Tracing the development of the Muslim Sheikh Federation into the DMT and eventually the BLLF reveals a legacy of political organising that combines questions of caste oppression and class exploitation that remains marginal to histories of the Pakistani Left.
Malik Agha Sahotra
Malik Agha Khan Sahotra was a leader in the Punjab MKP. He was a close associate of the party’s chairman in Punjab, Ishaque Muhammad. Sahotra became politically active during the late colonial period in Punjab with the Muslim Sheikh Federation, a Dalit organization founded in 1942. In 1968, when the MKP was formed, Sahotra joined as one of its founding members. A seasoned revolutionary who focused his energies on organizing among marginal castes and landless labour in the rural areas of central Punjab, Sahotra also played a crucial role in formulating the MKP’s cultural program. He organized and trained the party’s first theatre troupe, which performed Ishaque Muhammad’s iconic plays Kuknus and Mussali. Although not as well-known and widely celebrated as other MKP leaders like Ishaque Muhammad, Afzal Bangash, Afzal Khamosh and Left-wing Punjabi writers like Najm Hosain Syed and Shafqat Tanveer Mirza, Agha Sahotra was a skilled poet and writer, and as this Teaching Tool demonstrates, a party intellectual who took upon himself the neglected task of theorizing the relationship between caste, class, and revolutionary subjectivity in post-colonial Pakistan. After the eventual decline of the MKP in Punjab during the 1980s, Agha Sahotra continued to organize in central Punjab, directing attention towards workers trapped in debt-bondage by founding the Bonded Labour Liberation Front.

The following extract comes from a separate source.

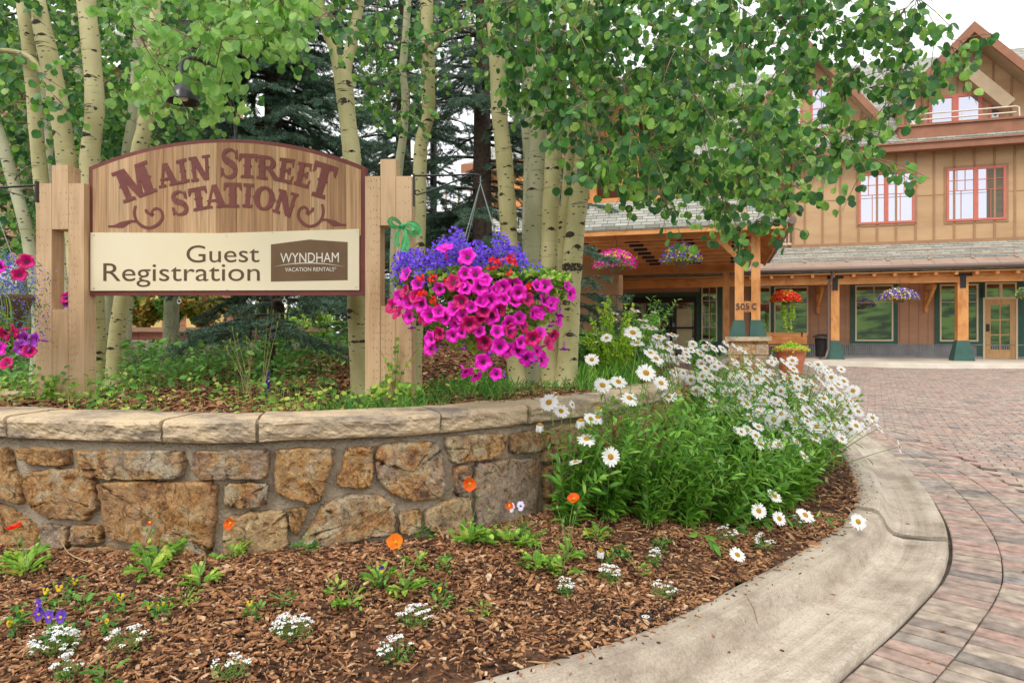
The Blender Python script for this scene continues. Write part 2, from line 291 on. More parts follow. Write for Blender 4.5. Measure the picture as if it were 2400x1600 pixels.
M['sand'] = mat('joint_sand', (.030,.025,.020), (.075,.06,.045), .95, (9,9,9))
M['post'] = wood_mat('post_timber', (.68,.47,.28), (.52,.33,.18), 'z', dots=True, freq=40)
M['posth'] = wood_mat('post_timber_end', (.58,.37,.2), (.46,.28,.14), 'z', freq=40)
M['maroon'] = mat('maroon_paint', (.17,.045,.038), (.21,.058,.048), .55, (9,9,9), bump=.15)
M['cream'] = mat('cream_panel', (.82,.72,.49), (.86,.77,.56), .45, (1.5,1.5,1.5))
M['brownp'] = mat('brown_panel', (.15,.085,.038), (.19,.11,.05), .5, (6,6,6))
M['brownink'] = mat('brown_ink', (.12,.065,.03), None, .5)
M['whiteink'] = mat('white_ink', (.82,.78,.68), None, .5)
M['black'] = mat('black_metal', (.012,.012,.014), None, .28, metal=0, spec=.6)
M['blackd'] = mat('black_plate', (.035,.033,.036), None, .5)
M['steel'] = mat('steel', (.6,.6,.58), None, .3, metal=.9)
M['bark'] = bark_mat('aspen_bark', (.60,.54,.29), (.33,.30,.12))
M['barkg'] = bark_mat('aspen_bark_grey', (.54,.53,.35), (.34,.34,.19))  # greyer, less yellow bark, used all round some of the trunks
M['knot'] = mat('knot_bark', (.018,.015,.013), (.10,.08,.06), .9, (90,90,90))
M['twig'] = mat('twig_bark', (.16,.105,.06), (.30,.22,.13), .8, (20,20,20))
M['leafd'] = palette_mat('aspen_leaf', [(0,(.028,.105,.035)),(.3,(.05,.18,.045)),(.6,(.095,.28,.055)),(.85,(.19,.42,.07)),(1,(.33,.55,.12))], .35, transl=.45, nz_amt=.28, spec=.5)
M['leafb'] = palette_mat('aspen_leaf_pale', [(0,(.11,.29,.06)),(.5,(.22,.46,.10)),(1,(.36,.60,.17))], .35, transl=.5, nz_amt=.2, spec=.5)
M['needle'] = palette_mat('blue_spruce_needles', [(0,(.05,.09,.04)),(.35,(.09,.17,.09)),(.7,(.15,.27,.20)),(1,(.30,.42,.37))], .6, transl=.2, nz_amt=.35, nscale=(3,3,3))
M['spruceb'] = mat('spruce_bark', (.035,.024,.018), (.10,.07,.05), .9, (20,20,20))
# ---------------- terrain ----------------
def RY(Y): return np.clip((Y-4)*.0135, 0, .26)
def GZ(X, Y):
    X = np.asarray(X,float); Y = np.asarray(Y,float); t = smooth01((X+.5)/6.5)
    return RY(Y) + (1-t)*smooth01((Y-5)/4.5)*(1.02-RY(Y))
KB = spline([(-7,.2),(-4.5,.75),(-2.6,1.22),(-1.1,1.72),(-.14,2.24),(.49,2.62),(1.07,3.15),(1.53,3.60),(2.02,4.15),(2.50,4.95),(2.92,6.0),(3.15,7.2),(3.1,8.6),(2.5,9.9),(1.4,10.7),(-.5,11.2),(-4,11.4),(-8,11.4)], .06)
WALLC = spline([(-5.2,4.35),(-4,3.75),(-3.2,3.35),(-2.35,3.10),(-1.475,2.95),(-1.12,2.98),(-.34,3.23),(.09,3.57),(.61,4.15),(1.15,5.0),(1.6,6.3),(1.8,7.8),(1.6,9.2),(.8,10.1),(-.6,10.5)], .04)
def normals2(c):  # outward = towards camera/right side
    T = np.gradient(c, axis=0); T /= np.linalg.norm(T,axis=1)[:,None]; return np.stack([T[:,1], -T[:,0]], 1)
def dist_to(c, X, Y):
    p = np.stack([X.ravel(), Y.ravel()],1); out = np.empty(len(p))
    cc = c[::2]
    for i in range(0, len(p), 4000):
        q = p[i:i+4000]; out[i:i+4000] = np.sqrt(((q[:,None,:]-cc[None])**2).sum(2)).min(1)
    return out.reshape(X.shape)
def inside(c, X, Y):
    x = X.ravel(); y = Y.ravel(); r = np.zeros(len(x), bool); n = len(c); j = n-1
    for i in range(n):
        xi, yi = c[i]; xj, yj = c[j]
        if yi != yj:
            r ^= ((yi > y) != (yj > y)) & (x < (xj-xi)*(y-yi)/(yj-yi)+xi)
        j = i
    return r.reshape(X.shape)
KPOLY = np.concatenate([KB[::4], [(-8,.2)]]); WPOLY = np.concatenate([WALLC[::3], [(-5.2,10.5)]])
def BEDZ(X, Y):
    X = np.atleast_1d(np.asarray(X,float)); Y = np.atleast_1d(np.asarray(Y,float))
    dw = dist_to(WALLC, X, Y); dc = dist_to(KB, X, Y)
    t = dc/(dc+dw+1e-6); return .145 + .185*smooth01(t*1.05) + GZ(X,Y)*.6
def UPZ(X, Y):
    X = np.asarray(X,float); Y = np.asarray(Y,float)
    return .875 + .24*smooth01((Y-4.3)/4.5)*smooth01((X+4.5)/3) + .035*np.sin(X*2.3+1)*np.sin(Y*1.9) - .15*smooth01((-X-2.5)/2)*smooth01((Y-5)/4)
def fbm(X, Y, s, a, z=0.):
    return np.array([mnoise.fractal(Vector((x*s, y*s, z)), 1.0, 2.0, 4) for x, y in zip(np.ravel(X), np.ravel(Y))]).reshape(np.shape(X))*a
def heightfield(name, xs, ys, zf, mask, m, **kw):
    X, Y = np.meshgrid(xs, ys); Z = zf(X, Y); nx = len(xs); ny = len(ys)
    i = np.arange(ny-1)[:,None]*nx; j = np.arange(nx-1)[None,:]; q = np.stack([i+j,i+j+1,i+j+1+nx,i+j+nx],-1).reshape(-1,4)
    if mask is not None:
        cx = (X[:-1,:-1]+X[1:,1:])/2; cy = (Y[:-1,:-1]+Y[1:,1:])/2; q = q[mask(cx,cy).ravel()]
    return MB().add(np.stack([X,Y,Z],-1).reshape(-1,3), q, 0, True).build(name, m, **kw)
M['grassfar'] = mat('far_grass', (.05,.10,.03), (.12,.2,.06), .95, (1,1,1))
heightfield('ground', np.linspace(-400,400,41), np.linspace(-400,400,41), lambda X,Y: -.35+0*X, None, M['grassfar'], kind='structure')
# hillside across the street behind the photographer, which the low windows mirror
hx = np.linspace(-120,160,41); hy = np.linspace(-90,-26,12)
heightfield('hillside', hx, hy, lambda X,Y: -.3+11*smooth01((-Y-26)/45)*(1+.15*np.sin(X*.07)) , None, mat('hill_grass', (.012,.04,.01), (.13,.23,.045), .95, (.35,.35,.8), lo=.42, hi=.58), kind='structure')
xs = np.unique(np.concatenate([np.linspace(-40,-8,15), np.linspace(-8,9,60), np.linspace(9,45,18)]))
ys = np.unique(np.concatenate([np.linspace(-20,0,8), np.linspace(0,12,48), np.linspace(12,44,24)]))
heightfield('driveway', xs, ys, lambda X,Y: GZ(X,Y)-.022, None, M['sand'], kind='structure')

# ---------------- kerb and gutter ----------------
kc, ks = resample(KB, .05); kn = normals2(kc)
prof = [(-.02,-.12),(-.012,.135),(.0,.150),(.05,.157),(.11,.155),(.15,.142),(.175,.105),(.20,.05),(.235,.022),(.29,.012),(.40,.016),(.505,.030),(.52,.026),(.53,-.06)]
joints = [0]; 
def arcpos(x, y): return ks[np.argmin((kc[:,0]-x)**2+(kc[:,1]-y)**2)]
cuts = sorted([arcpos(2.28,4.45)-.0, arcpos(-1.0,1.75), arcpos(3.1,7.6), arcpos(1.5,10.6)])
FLOW = []; mb = MB(); gz = RY(kc[:,1]) + (GZ(kc[:,0],kc[:,1])-RY(kc[:,1]))
edges = [ks[0]] + cuts + [ks[-1]]
for a, b in zip(edges[:-1], edges[1:]):
    sel = np.where((ks >= a+.012) & (ks <= b-.012))[0]
    if len(sel) < 3: continue
    c = kc[sel]; nn = kn[sel]; g = gz[sel]; V = []
    FLOW += [(s__,h__[0]+h__[1]*.5,a) for h__ in prof for s__ in ks[sel]] + [(0,h__[0],a) for e__ in (0,1) for h__ in prof]
    for h, z in prof:
        wv = np.array([mnoise.noise(Vector((x*1.7,y*1.7,h*6)))*.006 for x,y in c])
        V.append(np.stack([c[:,0]+nn[:,0]*(h+wv), c[:,1]+nn[:,1]*(h+wv), g+z+wv*.5], 1))
    V = np.array(V); m_, n_ = V.shape[:2]; i = np.arange(m_-1)[:,None]*n_; j = np.arange(n_-1)[None,:]
    mb.add(V.reshape(-1,3), np.stack([i+j,i+n_+j,i+n_+j+1,i+j+1],-1).reshape(-1,4), 0, True)
    for e in (0,-1): mb.add(V[:,e], [tuple(range(m_))], 0)
kerb = mb.build('kerb', M['concrete'], kind='structure'); fa_ = kerb.data.attributes.new('flow','FLOAT_VECTOR','POINT'); assert len(FLOW) == len(kerb.data.vertices); fa_.data.foreach_set('vector', np.array(FLOW,np.float32).ravel())
# dirt in the joints
mb = MB()
for cpos in cuts:
    i = np.argmin(abs(ks-cpos)); mb.beam((*(kc[i]+kn[i]*.0), gz[i]-.01), (*(kc[i]+kn[i]*.53), gz[i]-.01), .05, .035)
mb.build('joint_dirt', M['concrete_d'], kind='structure')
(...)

Caste and Marxist Analysis in Punjab, Pakistan
The section goes on to detail the specificity of caste oppression, listing the social, cultural, religious, and economic exclusions that constitute everyday experience for Dalits. The list references the spatial regulation of caste boundaries by relegating Dalits within “settlements”, and calls out Brahminical norms around ‘purity’ and ‘pollution’ that consigned Dalits to occupations considered “impure tasks”, and prohibited social mingling by proscribing the sharing of food (“Our pots and plates were separated”). Sahotra’s report of sorts on the practice of caste discrimination captures both the social stigma and the material exploitation of Dalits, as he also cites the abject ‘denial of sustenance’ faced by marginal castes who were denied “even the smallest portion of land”.
Sahotra presented this stark portrayal of Dalit experience to push for inserting caste into Left-wing political practice in Pakistan. Much like its Indian counterpart, the Pakistani Left has historically struggled to contend with the specific ways in which caste and class co-constitute economic relations and power. In their search for the revolutionary subject, the privilege accorded to the industrial working class has threatened to obscure view of alternative sites of resistance. This manifesto represents a marginal, but compelling stream within Leftist debates around culture, revolutionary subjectivity, and relations of production, one that centres Dalit labour in its revolutionary program.